In James Nicoll's review of Niven and Pournelle's Mote in God's Eye, he posted a link to a Heinlein
sampler of the Virginia Editions, which contains the revision letter Heinlein write to Niven and Pournelle. It runs 16 pages in printed form, and is fascinating. I can see Heinlein's fingerprints all over the final version, especially in the excising of a long prequel. (I read said prequel in a separate publication, and was totally underwhelmed. And even if it had been of more general interest, it didn't belong in the main book.)
The sampler also contains some fiction, including "Beyond Doubt," his only fiction collaboration (with Elma Wentz). He wrote a three-page outline, she wrote the story, and he revised and shortened it. It's justifiably obscure.
More uncomfortable are the political pieces.
There's an unsent letter to F.M. Busby on the subject of race that predates the Civil Rights movement, and comes down to 24 pages of "Fuck you, Jack, I've got mine" -- a phrase, ironically, that I first encountered in bowdlerized form in the pages of Analog, though I don't remember the story. The letter is so very, very wrong, and I couldn't possibly attempt to rebut it; I'm glad that the future has pretty much done that for me.

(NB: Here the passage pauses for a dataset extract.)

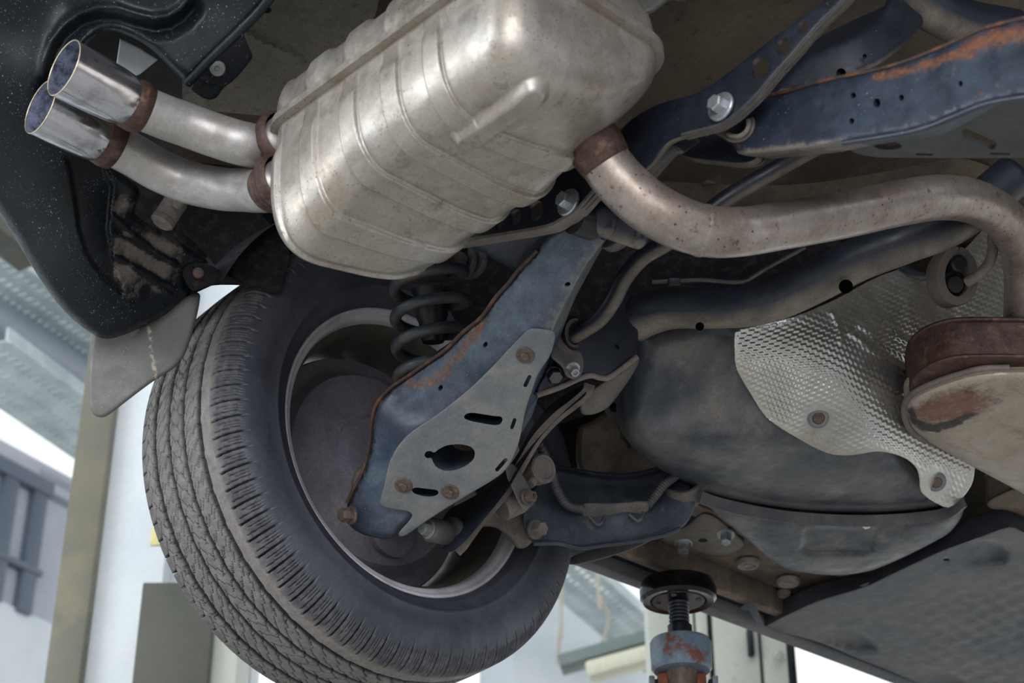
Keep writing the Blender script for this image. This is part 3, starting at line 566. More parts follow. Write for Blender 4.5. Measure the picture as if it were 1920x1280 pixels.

There are also a couple of essays on the necessity for a world government in the atomic age. He sets out his thesis clearly: "The Next War will start with the devastation of American cities by surprise attack with atomic weapons launched from thousands of miles away at super-sonic speeds; against such attack we have no effective defense and no real hope of developing a defense." His claim was that the choice was between going it alone, which meant dispersing the American people so that such an attack would limit the harm, or creating a world government to manage the atomic superweapons. While he probably had a certain amount of confirmation bias, it was a reasonable conclusion from the data available. (I was a child of the 1960s, and pretty much took it as an article of faith that everything was going to go to hell at some nebulous point in the future. I also took it as an article of faith that Social Security would not be around by the time I was of age for it, and it's starting to look as if I'll be wrong about that one, too.)
The entire Virginia Edition series is something I can't afford (and don't have room for), but this is the "warts and all" type of content I had been looking for -- and was very disappointed by the lack of -- when Grumbles from the Grave was published. Kudos to the Heinlein estate for making this sampler available for free.